*THE PROBLEM*
Gather every line that includes the word "picture", please.

*DATASET EXTRACT*
• • • • • • •

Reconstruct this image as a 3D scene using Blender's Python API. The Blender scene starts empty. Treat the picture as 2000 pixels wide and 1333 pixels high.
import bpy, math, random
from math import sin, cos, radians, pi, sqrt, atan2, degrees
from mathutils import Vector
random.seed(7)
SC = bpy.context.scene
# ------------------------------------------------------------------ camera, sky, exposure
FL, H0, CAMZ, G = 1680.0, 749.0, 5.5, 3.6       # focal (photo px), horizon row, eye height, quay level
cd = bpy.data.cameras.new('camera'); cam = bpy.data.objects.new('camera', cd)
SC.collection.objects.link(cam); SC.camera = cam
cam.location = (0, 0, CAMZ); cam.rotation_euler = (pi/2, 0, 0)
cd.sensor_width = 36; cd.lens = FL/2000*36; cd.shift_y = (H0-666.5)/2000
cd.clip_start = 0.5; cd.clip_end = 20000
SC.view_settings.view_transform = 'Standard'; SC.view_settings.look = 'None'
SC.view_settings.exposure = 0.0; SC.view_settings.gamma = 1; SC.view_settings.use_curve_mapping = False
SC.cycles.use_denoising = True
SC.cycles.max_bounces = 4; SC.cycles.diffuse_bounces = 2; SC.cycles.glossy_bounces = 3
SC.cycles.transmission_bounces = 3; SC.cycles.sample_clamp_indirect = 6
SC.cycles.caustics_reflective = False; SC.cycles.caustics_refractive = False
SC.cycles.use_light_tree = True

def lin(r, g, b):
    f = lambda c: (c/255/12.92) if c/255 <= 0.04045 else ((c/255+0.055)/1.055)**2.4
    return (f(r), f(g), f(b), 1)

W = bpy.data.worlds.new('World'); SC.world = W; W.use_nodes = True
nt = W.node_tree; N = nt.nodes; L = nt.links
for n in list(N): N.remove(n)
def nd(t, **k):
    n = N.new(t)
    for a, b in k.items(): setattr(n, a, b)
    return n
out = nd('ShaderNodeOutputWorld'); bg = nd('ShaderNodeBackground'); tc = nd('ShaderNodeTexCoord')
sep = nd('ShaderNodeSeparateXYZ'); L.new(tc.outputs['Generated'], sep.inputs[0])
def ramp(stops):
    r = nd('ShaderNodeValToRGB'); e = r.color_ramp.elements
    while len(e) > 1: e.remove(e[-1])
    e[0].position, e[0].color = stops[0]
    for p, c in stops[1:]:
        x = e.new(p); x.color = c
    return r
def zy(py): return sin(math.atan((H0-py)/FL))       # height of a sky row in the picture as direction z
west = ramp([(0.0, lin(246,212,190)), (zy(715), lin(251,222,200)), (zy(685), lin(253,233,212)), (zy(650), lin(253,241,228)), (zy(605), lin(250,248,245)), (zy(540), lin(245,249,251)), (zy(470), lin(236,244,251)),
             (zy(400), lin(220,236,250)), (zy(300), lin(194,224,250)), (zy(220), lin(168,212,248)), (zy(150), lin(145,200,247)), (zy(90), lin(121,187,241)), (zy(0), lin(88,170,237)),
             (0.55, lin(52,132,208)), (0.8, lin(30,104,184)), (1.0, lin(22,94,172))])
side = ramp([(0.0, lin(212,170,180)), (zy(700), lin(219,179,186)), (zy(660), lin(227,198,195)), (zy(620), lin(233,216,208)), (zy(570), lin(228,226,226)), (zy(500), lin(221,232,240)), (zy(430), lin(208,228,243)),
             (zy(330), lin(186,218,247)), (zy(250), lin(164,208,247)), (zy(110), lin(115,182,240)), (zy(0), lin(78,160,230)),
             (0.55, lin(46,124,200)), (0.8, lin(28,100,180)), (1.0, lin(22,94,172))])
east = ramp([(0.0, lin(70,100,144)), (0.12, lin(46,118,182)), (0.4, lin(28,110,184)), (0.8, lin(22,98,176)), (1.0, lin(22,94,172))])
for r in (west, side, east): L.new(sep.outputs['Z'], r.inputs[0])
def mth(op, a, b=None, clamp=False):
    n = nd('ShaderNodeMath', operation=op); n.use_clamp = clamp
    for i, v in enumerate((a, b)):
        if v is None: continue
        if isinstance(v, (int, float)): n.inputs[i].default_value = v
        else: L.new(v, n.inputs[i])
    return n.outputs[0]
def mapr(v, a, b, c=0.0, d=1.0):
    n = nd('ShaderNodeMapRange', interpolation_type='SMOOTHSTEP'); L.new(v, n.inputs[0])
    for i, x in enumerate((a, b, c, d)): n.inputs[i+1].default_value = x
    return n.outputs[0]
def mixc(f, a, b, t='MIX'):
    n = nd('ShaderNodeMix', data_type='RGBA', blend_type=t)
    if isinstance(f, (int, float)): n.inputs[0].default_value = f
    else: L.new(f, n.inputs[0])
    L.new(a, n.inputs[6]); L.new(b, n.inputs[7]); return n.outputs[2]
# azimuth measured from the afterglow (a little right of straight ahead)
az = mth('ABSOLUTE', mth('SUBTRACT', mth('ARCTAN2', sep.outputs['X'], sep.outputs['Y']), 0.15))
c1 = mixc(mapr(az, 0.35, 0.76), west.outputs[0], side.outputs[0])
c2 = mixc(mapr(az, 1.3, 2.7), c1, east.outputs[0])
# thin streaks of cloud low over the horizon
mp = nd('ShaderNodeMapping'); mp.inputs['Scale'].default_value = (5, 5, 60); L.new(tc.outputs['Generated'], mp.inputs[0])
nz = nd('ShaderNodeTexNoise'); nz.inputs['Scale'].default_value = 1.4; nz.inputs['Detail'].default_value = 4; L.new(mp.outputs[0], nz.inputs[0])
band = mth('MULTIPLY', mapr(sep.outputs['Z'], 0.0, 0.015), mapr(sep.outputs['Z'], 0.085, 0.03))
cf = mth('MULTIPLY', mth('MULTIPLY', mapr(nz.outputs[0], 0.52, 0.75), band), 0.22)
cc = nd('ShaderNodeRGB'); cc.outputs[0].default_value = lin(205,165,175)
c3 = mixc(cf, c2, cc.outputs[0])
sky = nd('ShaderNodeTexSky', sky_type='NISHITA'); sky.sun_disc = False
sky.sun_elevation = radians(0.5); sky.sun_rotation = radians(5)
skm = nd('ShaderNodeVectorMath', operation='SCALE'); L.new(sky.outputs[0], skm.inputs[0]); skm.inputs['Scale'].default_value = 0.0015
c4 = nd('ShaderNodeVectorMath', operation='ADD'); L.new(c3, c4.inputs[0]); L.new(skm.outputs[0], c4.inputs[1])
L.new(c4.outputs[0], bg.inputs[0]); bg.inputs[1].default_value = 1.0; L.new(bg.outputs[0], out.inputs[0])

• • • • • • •

*ANSWER*
Reconstruct this image as a 3D scene using Blender's Python API. The Blender scene starts empty. Treat the picture as 2000 pixels wide and 1333 pixels high.
def zy(py): return sin(math.atan((H0-py)/FL))       # height of a sky row in the picture as direction z